* [What is required]: Can the data below be set down again exactly, line for line?

* [Recorded data]:
— START —

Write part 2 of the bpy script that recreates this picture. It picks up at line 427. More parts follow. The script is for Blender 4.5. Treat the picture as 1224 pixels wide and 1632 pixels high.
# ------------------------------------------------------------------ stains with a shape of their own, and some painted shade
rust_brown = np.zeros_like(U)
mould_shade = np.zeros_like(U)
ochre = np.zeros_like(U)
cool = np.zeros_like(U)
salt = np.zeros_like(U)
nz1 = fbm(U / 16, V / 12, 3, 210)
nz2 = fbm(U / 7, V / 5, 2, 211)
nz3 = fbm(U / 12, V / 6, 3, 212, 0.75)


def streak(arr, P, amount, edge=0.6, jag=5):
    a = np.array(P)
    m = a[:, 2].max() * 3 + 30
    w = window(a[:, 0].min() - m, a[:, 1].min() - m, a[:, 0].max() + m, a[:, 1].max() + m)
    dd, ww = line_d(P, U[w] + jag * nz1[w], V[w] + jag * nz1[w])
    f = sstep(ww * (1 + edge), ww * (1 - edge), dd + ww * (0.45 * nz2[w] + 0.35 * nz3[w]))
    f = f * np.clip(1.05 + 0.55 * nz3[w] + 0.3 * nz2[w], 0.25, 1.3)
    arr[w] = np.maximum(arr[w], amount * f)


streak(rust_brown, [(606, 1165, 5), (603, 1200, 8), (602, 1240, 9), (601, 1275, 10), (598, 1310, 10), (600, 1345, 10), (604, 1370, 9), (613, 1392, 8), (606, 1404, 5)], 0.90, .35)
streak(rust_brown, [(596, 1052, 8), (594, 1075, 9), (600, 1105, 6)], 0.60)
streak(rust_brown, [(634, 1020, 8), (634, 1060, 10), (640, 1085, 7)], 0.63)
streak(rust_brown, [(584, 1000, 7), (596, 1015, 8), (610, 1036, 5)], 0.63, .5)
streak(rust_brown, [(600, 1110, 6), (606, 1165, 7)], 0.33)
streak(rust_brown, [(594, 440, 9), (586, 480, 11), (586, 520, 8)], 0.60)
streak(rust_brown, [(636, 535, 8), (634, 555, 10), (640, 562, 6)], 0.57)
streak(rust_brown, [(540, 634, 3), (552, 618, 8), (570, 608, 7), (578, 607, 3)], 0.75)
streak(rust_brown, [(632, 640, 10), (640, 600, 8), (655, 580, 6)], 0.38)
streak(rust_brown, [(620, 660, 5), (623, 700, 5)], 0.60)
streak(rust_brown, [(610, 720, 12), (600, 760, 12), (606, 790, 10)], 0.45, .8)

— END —

* [Answer for the task]:
Write part 2 of the bpy script that recreates this picture. It picks up at line 427. More parts follow. The script is for Blender 4.5. Treat the picture as 1224 pixels wide and 1632 pixels high.
# ------------------------------------------------------------------ stains with a shape of their own, and some painted shade
rust_brown = np.zeros_like(U)
mould_shade = np.zeros_like(U)
ochre = np.zeros_like(U)
cool = np.zeros_like(U)
salt = np.zeros_like(U)
nz1 = fbm(U / 16, V / 12, 3, 210)
nz2 = fbm(U / 7, V / 5, 2, 211)
nz3 = fbm(U / 12, V / 6, 3, 212, 0.75)


def streak(arr, P, amount, edge=0.6, jag=5):
    a = np.array(P)
    m = a[:, 2].max() * 3 + 30
    w = window(a[:, 0].min() - m, a[:, 1].min() - m, a[:, 0].max() + m, a[:, 1].max() + m)
    dd, ww = line_d(P, U[w] + jag * nz1[w], V[w] + jag * nz1[w])
    f = sstep(ww * (1 + edge), ww * (1 - edge), dd + ww * (0.45 * nz2[w] + 0.35 * nz3[w]))
    f = f * np.clip(1.05 + 0.55 * nz3[w] + 0.3 * nz2[w], 0.25, 1.3)
    arr[w] = np.maximum(arr[w], amount * f)


streak(rust_brown, [(606, 1165, 5), (603, 1200, 8), (602, 1240, 9), (601, 1275, 10), (598, 1310, 10), (600, 1345, 10), (604, 1370, 9), (613, 1392, 8), (606, 1404, 5)], 0.90, .35)
streak(rust_brown, [(596, 1052, 8), (594, 1075, 9), (600, 1105, 6)], 0.60)
streak(rust_brown, [(634, 1020, 8), (634, 1060, 10), (640, 1085, 7)], 0.63)
streak(rust_brown, [(584, 1000, 7), (596, 1015, 8), (610, 1036, 5)], 0.63, .5)
streak(rust_brown, [(600, 1110, 6), (606, 1165, 7)], 0.33)
streak(rust_brown, [(594, 440, 9), (586, 480, 11), (586, 520, 8)], 0.60)
streak(rust_brown, [(636, 535, 8), (634, 555, 10), (640, 562, 6)], 0.57)
streak(rust_brown, [(540, 634, 3), (552, 618, 8), (570, 608, 7), (578, 607, 3)], 0.75)
streak(rust_brown, [(632, 640, 10), (640, 600, 8), (655, 580, 6)], 0.38)
streak(rust_brown, [(620, 660, 5), (623, 700, 5)], 0.60)
streak(rust_brown, [(610, 720, 12), (600, 760, 12), (606, 790, 10)], 0.45, .8)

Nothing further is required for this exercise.